O advogado Marcelo Inglez de Souza, do Demarest e Almeida, coloca a questão em outro plano. Segundo ele, “se a Fazenda Pública parasse de recorrer de decisões apenas por obrigação, para ganhar tempo quando sabe que não vai ganhar, e as intimações fossem mais rápidas, o prazo maior seria inócuo”.

Para Ubiratan Mattos, uma medida eficiente seria exigir uma caução para evitar recursos protelatórios. Segundo ele, “nos Estados Unidos, via de regra, a caução é de 100% do valor da condenação para que o recurso seja analisado. Trata-se de uma regra importante porque só irá recorrer quem tiver expectativas reais de virar o resultado do julgamento”.

Já, para o advogado Júlio César Bueno, sócio da área contenciosa do Pinheiro Neto, “é mais saudável impor com mais firmeza multas para litigância de má-fé, que hoje ainda é usada timidamente pelos tribunais”.

Outra medida seria acabar com os agravos de instrumento e os embargos de declaração, que respondem substancialmente pela sobrecarga de trabalho dos Tribunais, em grande parte revelando-se expedientes meramente protelatórios.

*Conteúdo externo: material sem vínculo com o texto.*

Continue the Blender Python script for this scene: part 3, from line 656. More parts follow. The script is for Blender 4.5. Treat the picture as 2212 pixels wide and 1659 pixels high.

Na área trabalhista, na opinião do advogado João José Sady, a restrição das possibilidades de recurso ao Tribunal Superior do Trabalho e aos Tribunais Regionais é um ponto negativo. Mas ele vê como positiva a proposta de impor restrições às ações rescisórias e exigir depósito prévio para propô-las.

Isso porque tais ações somente são cabíveis para desfazer sentenças definitivas em hipóteses extraordinárias, como a clara violação de dispositivos de lei, falta de citação, entre outras, mas a sua utilização tem sido banalizada. “O fato é que no Direito do Trabalho, que utiliza subsidiariamente o CPC, a jurisprudência se firmou no sentido de que a exigência do depósito é inaplicável. Em conseqüência, como se diz popularmente, virou festa”. Mas o advogado argumenta que ao invés do valor da causa, o depósito deveria ser calculado sobre o valor atualizado do débito em execução.

*Reportagem publicada na revista Update, da Câmara Americana de Comércio de São Paulo.